* _TASK REQUIREMENTS_: Look at the data below and print exactly the lines from its first line through the line with "struct('trim_4', mb, M['vinyl'], 'white"; the pictures stay out of the copy.

* _PROVIDED DATA_:
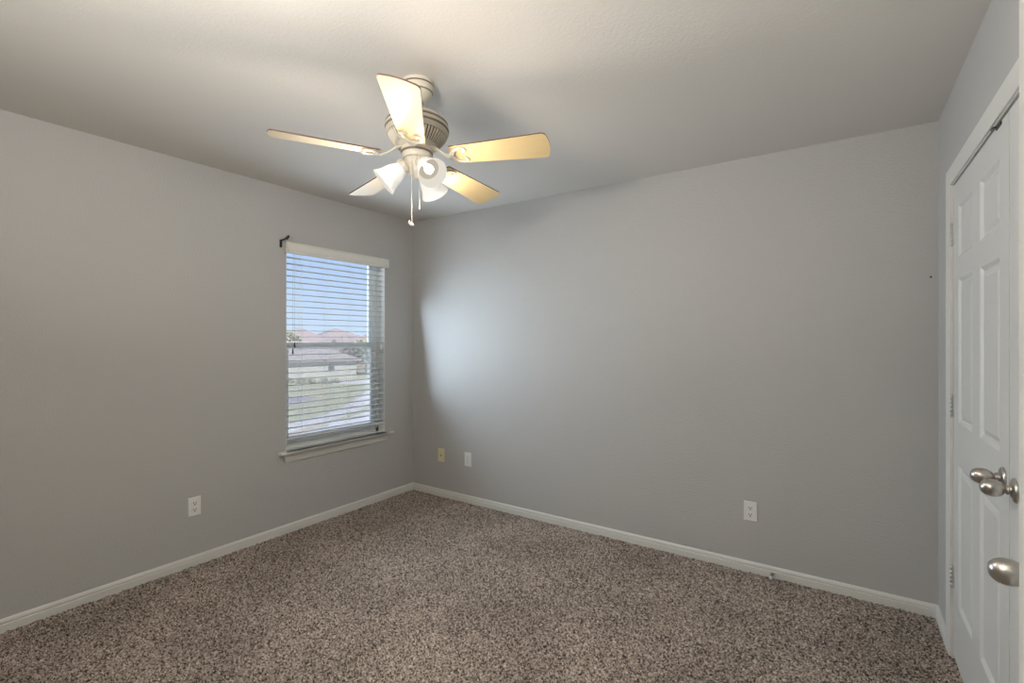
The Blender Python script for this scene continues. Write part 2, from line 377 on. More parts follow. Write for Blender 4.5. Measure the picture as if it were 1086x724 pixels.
mb = MB(); mb.box((-0.088, -0.80, 1.345), (-0.108, -0.745, 1.352)); mb.tube([(-0.098, -0.775, 1.352), (-0.098, -0.775, 1.359), (-0.09, -0.75, 1.362)], 0.004); mb.build('sash_lock', M['vinyl'], ls)
mb = MB(); mb.box((-0.1530, WY0+0.03, WZ0+0.03), (-0.1524, WY1-0.03, 1.32)); mb.build('insect_screen', M['screen'], win)
# painted reveal lining, stool and apron
mb = MB()
mb.extrude([(-0.10, 0), (0.036, 0), (0.043, -0.004), (0.045, -0.010), (0.043, -0.017), (0.038, -0.020), (-0.10, -0.020)], (0, WY0+0.001, WZ0), (0, WY1-0.001, WZ0), (1,0,0), (0,0,1))
mb.extrude([(0.0, 0), (0.036, 0), (0.043, -0.004), (0.045, -0.010), (0.043, -0.017), (0.038, -0.020), (0, -0.020)], (0, -1.281, WZ0), (0, -0.262, WZ0), (1,0,0), (0,0,1))
sill = struct('trim_3', mb, M['trim'], 'white window stool with apron below the blind', 'trim')
# apron: cove moulding with returned ends
mb = MB()
zt, zb_ = WZ0-0.020, WZ0-0.078
prof = [(0.034, 0.0), (0.032, -0.006), (0.022, -0.018), (0.015, -0.036), (0.012, -0.052), (0.009, -0.058)]
vs = []
for a, b in prof:
    g = a-0.006
    vs += [(0, -1.272+0.042-g, zt+b), (a, -1.272+0.042-g, zt+b), (a, -0.271-0.042+g, zt+b), (0, -0.271-0.042+g, zt+b)]
fs = []
for k in range(len(prof)-1):
    for q in range(4): fs.append((k*4+q, k*4+(q+1) % 4, (k+1)*4+(q+1) % 4, (k+1)*4+q))
b = (len(prof)-1)*4; fs += [(0,1,2,3), (b+3, b+2, b+1, b)]
mb.add(vs, fs); mb.build('apron', M['trim'], sill)
# thin white lining of the reveal (returns of the opening)
mb = MB()
mb.box((-0.16, WY1-0.003, WZ0), (-0.0015, WY1+0.001, WZ1)); mb.box((-0.16, WY0-0.001, WZ0), (-0.0015, WY0+0.003, WZ1)); mb.box((-0.16, WY0, WZ1-0.003), (-0.0015, WY1, WZ1+0.001))
struct('trim_4', mb, M['vinyl'], 'white painted reveal inside the window opening', 'trim')

# ------------------------------------------------------------------ blind
bl = thing('window_blind', 'white horizontal slat blind with valance, slats open, over the window', 'blind', (0, (WY0+WY1)/2, WZ1))
def loc(x, y, z): return (x, y-(WY0+WY1)/2, z-WZ1)
mb = MB()
pv = [(0.040, 0.0), (0.044, 0.0), (0.044, -0.006), (0.041, -0.012), (0.041, -0.052), (0.037, -0.060), (0.037, -0.074), (0.033, -0.077), (0.026, -0.077), (0.026, 0.0)]
a = loc(0, -1.232, 2.052); b2 = loc(0, -0.322, 2.052)
mb.extrude(pv, a, b2, (1,0,0), (0,0,1))
for y in (-1.241, -0.332):
    p = loc(0.0005, y, 2.052-0.077); q = loc(0.037, y+0.018 if y > -1 else y+0.014, 2.052)
    mb.box(p, q)
    mb.box(loc(0.0005, y-0.004 if y < -1 else y+0.012, 2.038), loc(0.044, y+0.010 if y < -1 else y+0.022, 2.052))
mb.build('valance', M['valance'], bl)
mb = MB(); mb.box(loc(-0.058, WY0+0.006, 2.004), loc(-0.004, WY1-0.006, 2.046)); mb.build('headrail', M['blind'], bl)
mb = MB(); n_sl = 32; z_top = 1.9992; pitch = 0.0437
for i in range(n_sl):
    z = z_top - i*pitch
    if z < 0.685: break
    top = []
    for k in range(7):
        s = k/6; top.append((-0.056+0.050*s, 0.0022*(1-(2*s-1)**2)))
    pr = [(x_, h_+0.0012) for x_, h_ in top] + [(x_, h_-0.0012) for x_, h_ in reversed(top)]
    y0 = loc(0, WY0+0.008, z); y1 = loc(0, WY1-0.005, z)
    mb.extrude(pr, y0, y1, (1,0,0.012), (0,0,1))
z_last = z
mb.build('slats', M['blind'], bl)
mb = MB(); mb.extrude([(-0.056, 0), (-0.006, 0), (-0.004, -0.004), (-0.004, -0.015), (-0.008, -0.019), (-0.054, -0.019), (-0.058, -0.015), (-0.058, -0.004)], loc(0, WY0+0.008, 0.668), loc(0, WY1-0.005, 0.668), (1,0,0), (0,0,1))
br = mb.build('bottom_rail', M['blind'], bl)
for y in (-1.095, -0.88, -0.665, -0.445):
    mb = MB()
    for x in (-0.057, -0.005): mb.tube([loc(x, y, 2.003), loc(x, y, 0.65)], 0.0009, 6)
    mb.tube([loc(-0.031, y, 2.003), loc(-0.031, y, 0.66)], 0.0007, 6)
    zz = z_top
    while zz > 0.685:
        mb.tube([loc(-0.057, y, zz-0.002), loc(-0.005, y, zz-0.002)], 0.0006, 4); zz -= pitch
    mb.build('ladder_cord', M['cord'], bl)
for y, z in ((-1.158, 1.335), (-1.172, 1.292)):
    mb = MB(); mb.tube([loc(-0.002, y+0.004, 2.003), loc(0.0005, y, 1.7), loc(0.0005, y, z)], 0.0010, 6)
    c_ = mb.build('tilt_cord', M['cord_dark'], bl)
    mb = MB(); mb.lathe([(0.0015, 0.012), (0.003, 0.009), (0.0055, -0.010), (0.0065, -0.024), (0.005, -0.028)], 12, M=Matrix.Translation(loc(0.0005, y, z))); mb.build('tassel', M['bronze'], c_)['label'] = 'dark cord tassel'
mb = MB(); mb.tube([loc(0.000, -0.375, 2.003), loc(0.001, -0.375, 1.31)], 0.0010, 6); c_ = mb.build('lift_cord', M['cord'], bl)
mb = MB(); mb.lathe([(0.003, 0.018), (0.009, 0.006), (0.013, -0.012), (0.014, -0.028), (0.006, -0.032)], 14, M=Matrix.Translation(loc(0.004, -0.375, 1.315))); mb.build('tassel', M['plate'], c_)

# curtain rod bracket left behind beside the valance
rb = thing('curtain_rod_bracket', 'small dark bronze curtain rod bracket left on the wall by the valance corner', 'bracket', (0, -1.262, 2.045))
mb = MB(); mb.box((0, -0.009, -0.034), (0.004, 0.009, 0.022)); mb.build('wall_plate', M['bronze'], rb, bevel=0.0015)
mb = MB(); mb.tube([(0.002, 0, 0.010), (0.020, 0, 0.016), (0.050, 0, 0.019), (0.078, 0, 0.020)], 0.0055, 8); mb.build('arm', M['bronze'], rb)
mb = MB()
pts = [(0.082+0.014*math.cos(g), 0, 0.030+0.014*math.sin(g)) for g in [math.radians(a) for a in range(170, 371, 20)]]
mb.tube(pts, 0.0045, 8); mb.lathe([(0.003, -0.012), (0.007, -0.010), (0.007, 0.006), (0.003, 0.008)], 12, M=Matrix.Translation((0.096, 0, 0.032)) @ Matrix.Rotation(PI/2, 4, 'Y')); mb.build('cradle', M['bronze'], rb)

# ------------------------------------------------------------------ wall plates (built facing local +Y = out of wall, width X, height Z)
def plate_mb(w=0.071, h=0.115, d=0.0055):
    mb = MB(); rings = [(0, 0), (0, 0.002), (0.0022, 0.0045), (0.005, d)]; vs = []
    for a, y in rings: vs += [(-w/2+a, y, -h/2+a), (w/2-a, y, -h/2+a), (w/2-a, y, h/2-a), (-w/2+a, y, h/2-a)]
    fs = []
    for k in range(3):
        for q in range(4): fs.append((k*4+q, k*4+(q+1) % 4, (k+1)*4+(q+1) % 4, (k+1)*4+q))
    fs += [(12,13,14,15), (3,2,1,0)]; mb.add(vs, fs); return mb
def duplex(label, loc_, rz, group):
    t = thing('wall_outlet', label, 'outlet', loc_, group, (0,0,rz))
    plate_mb().build('cover_plate', M['plate'], t)
    R = Matrix.Rotation(-PI/2, 4, 'X')
    for s in (1, -1):
        mb = MB(); n = 28; vs = []; fs = []
        for y, k in ((0.004, 1.0), (0.0070, 1.0), (0.0075, 0.95)):
            for q in range(n):
                a = 2*PI*q/n; vs.append((0.0170*k*math.cos(a), y, max(-0.0135, min(0.0135, 0.0170*k*math.sin(a)))+s*0.0195))
        for i in range(2):
            for q in range(n): fs.append((i*n+q, i*n+(q+1) % n, (i+1)*n+(q+1) % n, (i+1)*n+q))
        fs.append(tuple(range(2*n, 3*n))); mb.add(vs, fs); f = mb.build('receptacle', M['plate'], t)
        mb = MB(); z = s*0.0195
        mb.box((-0.0084, 0.0072, z-0.001), (-0.0050, 0.0079, z+0.0095)); mb.box((0.0050, 0.0072, z+0.0005), (0.0084, 0.0079, z+0.0090))
        mb.lathe([(0.0038, 0.0072), (0.0038, 0.0079)], 12, M=Matrix.Translation((0, 0, z-0.0068)) @ R); mb.build('slots', M['dark'], f)
    mb = MB(); mb.lathe([(0.0032, 0.005), (0.003, 0.0062), (0.0012, 0.0066)], 14, M=R); mb.build('screw', M['plate'], t)
    return t
G_OUT = 'duplex outlets low on the walls'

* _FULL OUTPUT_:
The Blender Python script for this scene continues. Write part 2, from line 377 on. More parts follow. Write for Blender 4.5. Measure the picture as if it were 1086x724 pixels.
mb = MB(); mb.box((-0.088, -0.80, 1.345), (-0.108, -0.745, 1.352)); mb.tube([(-0.098, -0.775, 1.352), (-0.098, -0.775, 1.359), (-0.09, -0.75, 1.362)], 0.004); mb.build('sash_lock', M['vinyl'], ls)
mb = MB(); mb.box((-0.1530, WY0+0.03, WZ0+0.03), (-0.1524, WY1-0.03, 1.32)); mb.build('insect_screen', M['screen'], win)
# painted reveal lining, stool and apron
mb = MB()
mb.extrude([(-0.10, 0), (0.036, 0), (0.043, -0.004), (0.045, -0.010), (0.043, -0.017), (0.038, -0.020), (-0.10, -0.020)], (0, WY0+0.001, WZ0), (0, WY1-0.001, WZ0), (1,0,0), (0,0,1))
mb.extrude([(0.0, 0), (0.036, 0), (0.043, -0.004), (0.045, -0.010), (0.043, -0.017), (0.038, -0.020), (0, -0.020)], (0, -1.281, WZ0), (0, -0.262, WZ0), (1,0,0), (0,0,1))
sill = struct('trim_3', mb, M['trim'], 'white window stool with apron below the blind', 'trim')
# apron: cove moulding with returned ends
mb = MB()
zt, zb_ = WZ0-0.020, WZ0-0.078
prof = [(0.034, 0.0), (0.032, -0.006), (0.022, -0.018), (0.015, -0.036), (0.012, -0.052), (0.009, -0.058)]
vs = []
for a, b in prof:
    g = a-0.006
    vs += [(0, -1.272+0.042-g, zt+b), (a, -1.272+0.042-g, zt+b), (a, -0.271-0.042+g, zt+b), (0, -0.271-0.042+g, zt+b)]
fs = []
for k in range(len(prof)-1):
    for q in range(4): fs.append((k*4+q, k*4+(q+1) % 4, (k+1)*4+(q+1) % 4, (k+1)*4+q))
b = (len(prof)-1)*4; fs += [(0,1,2,3), (b+3, b+2, b+1, b)]
mb.add(vs, fs); mb.build('apron', M['trim'], sill)
# thin white lining of the reveal (returns of the opening)
mb = MB()
mb.box((-0.16, WY1-0.003, WZ0), (-0.0015, WY1+0.001, WZ1)); mb.box((-0.16, WY0-0.001, WZ0), (-0.0015, WY0+0.003, WZ1)); mb.box((-0.16, WY0, WZ1-0.003), (-0.0015, WY1, WZ1+0.001))
struct('trim_4', mb, M['vinyl'], 'white painted reveal inside the window opening', 'trim')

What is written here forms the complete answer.